Many of the improvements in the late 1920s and 1930s related to landscaping the campus. In February, 1934, in leveling the campus preparatory to the planting of shrubs and flowers, student workers completed the task of filling in the large sunken area in front of Mooney Hall with dirt from “the large pile thrown up by contractors when Mooney Hall was built and from the site directly back of the Hall where the faculty garages” were to be constructed. They dumped part of the refuse from the construction into the ravine on the east side of the campus. “This ravine has been an eyesore to an otherwise beautiful campus through all the years… a very unattractive back yard”. They also sodded in around Mooney Hall and built “gracefully curved walks of stone on the southeast campus”.

In the fall of 1935, as a continuance of the landscaping project in front of Mooney Hall, workers constructed a large sunken garden.

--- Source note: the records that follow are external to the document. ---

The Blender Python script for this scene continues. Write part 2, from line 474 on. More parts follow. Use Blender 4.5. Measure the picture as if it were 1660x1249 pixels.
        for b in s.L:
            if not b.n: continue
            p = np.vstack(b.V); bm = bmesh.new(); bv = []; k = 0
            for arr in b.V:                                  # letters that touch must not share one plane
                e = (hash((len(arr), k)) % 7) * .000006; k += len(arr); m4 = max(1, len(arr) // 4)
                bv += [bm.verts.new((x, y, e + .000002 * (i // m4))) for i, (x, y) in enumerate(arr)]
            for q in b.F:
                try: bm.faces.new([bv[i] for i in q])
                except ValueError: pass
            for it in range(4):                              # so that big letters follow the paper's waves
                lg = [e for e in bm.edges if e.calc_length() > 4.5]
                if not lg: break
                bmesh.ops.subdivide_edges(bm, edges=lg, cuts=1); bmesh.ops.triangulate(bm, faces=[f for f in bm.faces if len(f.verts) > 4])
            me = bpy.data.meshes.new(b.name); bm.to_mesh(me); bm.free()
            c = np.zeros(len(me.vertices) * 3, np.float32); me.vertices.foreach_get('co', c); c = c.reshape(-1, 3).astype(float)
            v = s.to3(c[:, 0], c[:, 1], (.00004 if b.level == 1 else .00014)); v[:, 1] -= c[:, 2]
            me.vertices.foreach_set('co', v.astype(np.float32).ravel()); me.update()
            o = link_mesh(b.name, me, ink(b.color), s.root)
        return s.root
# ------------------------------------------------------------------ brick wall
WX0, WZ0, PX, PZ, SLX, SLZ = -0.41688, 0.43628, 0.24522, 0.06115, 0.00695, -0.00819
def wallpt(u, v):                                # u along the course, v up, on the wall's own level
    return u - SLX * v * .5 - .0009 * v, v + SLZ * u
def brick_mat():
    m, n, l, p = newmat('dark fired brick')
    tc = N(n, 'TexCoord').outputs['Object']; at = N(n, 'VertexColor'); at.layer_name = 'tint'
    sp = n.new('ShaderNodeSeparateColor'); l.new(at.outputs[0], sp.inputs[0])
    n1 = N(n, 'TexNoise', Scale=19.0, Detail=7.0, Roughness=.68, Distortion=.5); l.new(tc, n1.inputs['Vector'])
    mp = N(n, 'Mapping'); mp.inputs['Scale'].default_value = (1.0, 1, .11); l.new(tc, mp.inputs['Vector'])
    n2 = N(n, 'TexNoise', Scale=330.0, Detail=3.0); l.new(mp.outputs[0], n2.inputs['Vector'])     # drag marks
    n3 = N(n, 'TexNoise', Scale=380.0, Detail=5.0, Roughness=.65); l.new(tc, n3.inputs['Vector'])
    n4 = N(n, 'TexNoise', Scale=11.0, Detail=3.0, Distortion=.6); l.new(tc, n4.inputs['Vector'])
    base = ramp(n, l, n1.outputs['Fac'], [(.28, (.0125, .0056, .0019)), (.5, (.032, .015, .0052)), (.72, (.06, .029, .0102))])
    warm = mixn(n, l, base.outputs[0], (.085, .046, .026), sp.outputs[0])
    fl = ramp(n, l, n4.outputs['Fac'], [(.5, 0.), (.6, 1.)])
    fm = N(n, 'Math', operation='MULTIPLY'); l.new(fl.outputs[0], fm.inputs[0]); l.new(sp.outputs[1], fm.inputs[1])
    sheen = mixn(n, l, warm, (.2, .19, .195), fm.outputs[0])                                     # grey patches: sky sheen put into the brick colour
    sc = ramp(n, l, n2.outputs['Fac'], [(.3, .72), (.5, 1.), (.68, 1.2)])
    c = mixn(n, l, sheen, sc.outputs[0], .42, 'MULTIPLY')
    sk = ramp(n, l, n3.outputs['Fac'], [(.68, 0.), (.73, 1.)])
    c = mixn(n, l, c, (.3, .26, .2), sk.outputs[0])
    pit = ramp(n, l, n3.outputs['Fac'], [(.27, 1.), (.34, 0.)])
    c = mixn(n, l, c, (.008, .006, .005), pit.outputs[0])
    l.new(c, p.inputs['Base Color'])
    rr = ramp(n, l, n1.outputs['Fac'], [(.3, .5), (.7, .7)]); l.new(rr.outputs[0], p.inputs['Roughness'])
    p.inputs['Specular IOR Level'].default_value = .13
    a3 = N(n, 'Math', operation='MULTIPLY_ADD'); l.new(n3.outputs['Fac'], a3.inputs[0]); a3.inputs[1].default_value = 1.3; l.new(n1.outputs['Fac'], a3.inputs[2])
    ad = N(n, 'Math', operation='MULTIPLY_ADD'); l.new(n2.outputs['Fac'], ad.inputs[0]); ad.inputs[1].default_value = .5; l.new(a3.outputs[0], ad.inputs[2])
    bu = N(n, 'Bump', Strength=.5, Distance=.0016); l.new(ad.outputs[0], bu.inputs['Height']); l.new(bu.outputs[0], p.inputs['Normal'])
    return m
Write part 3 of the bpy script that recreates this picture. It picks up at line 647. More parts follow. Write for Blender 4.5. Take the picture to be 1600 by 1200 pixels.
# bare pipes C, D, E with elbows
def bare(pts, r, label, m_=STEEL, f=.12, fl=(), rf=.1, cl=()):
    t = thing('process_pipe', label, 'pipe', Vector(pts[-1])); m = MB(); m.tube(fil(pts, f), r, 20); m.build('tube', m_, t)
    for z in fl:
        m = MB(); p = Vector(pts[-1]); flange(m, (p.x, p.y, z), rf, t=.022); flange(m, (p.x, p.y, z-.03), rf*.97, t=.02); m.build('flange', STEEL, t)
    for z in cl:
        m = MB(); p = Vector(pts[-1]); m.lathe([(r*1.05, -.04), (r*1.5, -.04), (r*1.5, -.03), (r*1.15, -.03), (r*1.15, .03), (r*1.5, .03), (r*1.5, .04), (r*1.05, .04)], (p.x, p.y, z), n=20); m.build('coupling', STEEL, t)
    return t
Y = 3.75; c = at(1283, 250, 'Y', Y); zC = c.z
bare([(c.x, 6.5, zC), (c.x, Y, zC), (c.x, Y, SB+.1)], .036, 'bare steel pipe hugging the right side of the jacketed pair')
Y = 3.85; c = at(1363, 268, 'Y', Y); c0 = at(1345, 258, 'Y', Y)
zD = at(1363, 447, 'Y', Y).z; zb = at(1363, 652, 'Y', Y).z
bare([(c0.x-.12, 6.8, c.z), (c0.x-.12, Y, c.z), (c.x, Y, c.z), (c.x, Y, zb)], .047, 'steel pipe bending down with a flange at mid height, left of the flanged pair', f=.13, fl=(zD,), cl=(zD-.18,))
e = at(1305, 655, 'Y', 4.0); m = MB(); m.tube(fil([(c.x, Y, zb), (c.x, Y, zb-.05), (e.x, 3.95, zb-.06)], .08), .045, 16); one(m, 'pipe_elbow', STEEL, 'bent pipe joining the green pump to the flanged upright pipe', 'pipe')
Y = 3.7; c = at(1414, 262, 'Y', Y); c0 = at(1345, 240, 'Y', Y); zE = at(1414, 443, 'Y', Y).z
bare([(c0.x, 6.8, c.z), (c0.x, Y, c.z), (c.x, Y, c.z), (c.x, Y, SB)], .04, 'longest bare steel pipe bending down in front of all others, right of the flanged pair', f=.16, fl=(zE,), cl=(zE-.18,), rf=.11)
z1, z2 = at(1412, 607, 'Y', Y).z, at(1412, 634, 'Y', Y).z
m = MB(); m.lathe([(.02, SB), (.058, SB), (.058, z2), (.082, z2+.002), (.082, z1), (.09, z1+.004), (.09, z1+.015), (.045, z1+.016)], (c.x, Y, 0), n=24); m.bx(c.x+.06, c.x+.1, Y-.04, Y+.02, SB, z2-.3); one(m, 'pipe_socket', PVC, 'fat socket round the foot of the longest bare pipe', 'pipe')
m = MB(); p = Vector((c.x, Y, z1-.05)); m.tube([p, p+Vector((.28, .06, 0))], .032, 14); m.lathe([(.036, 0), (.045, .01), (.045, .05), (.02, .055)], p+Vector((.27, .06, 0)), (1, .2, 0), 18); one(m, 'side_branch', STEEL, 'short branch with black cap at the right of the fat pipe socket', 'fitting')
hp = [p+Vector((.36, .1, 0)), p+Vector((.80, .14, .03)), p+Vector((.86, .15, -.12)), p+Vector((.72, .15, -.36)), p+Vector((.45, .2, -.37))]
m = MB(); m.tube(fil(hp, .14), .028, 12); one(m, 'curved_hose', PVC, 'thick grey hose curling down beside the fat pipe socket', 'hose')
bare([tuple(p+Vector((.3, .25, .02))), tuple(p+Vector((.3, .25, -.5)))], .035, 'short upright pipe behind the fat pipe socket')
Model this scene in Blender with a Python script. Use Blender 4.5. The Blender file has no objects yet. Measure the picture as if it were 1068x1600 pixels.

In the center of the garden was a fountain of native field stone surrounded by a lily pool and a flagstone walk. Other flagstone walks provided easy access to the pool. Workers constructed benches to be placed around the pool and resodded the banks sloping down into the garden. Under the supervision of Horace Littlejohn, this work was financed by the Local Relief Work of the Federal Government and was completed in the spring of 1936. The garden and pool became a site of restful meditation, romantic interludes, and rowdy freshman hazing.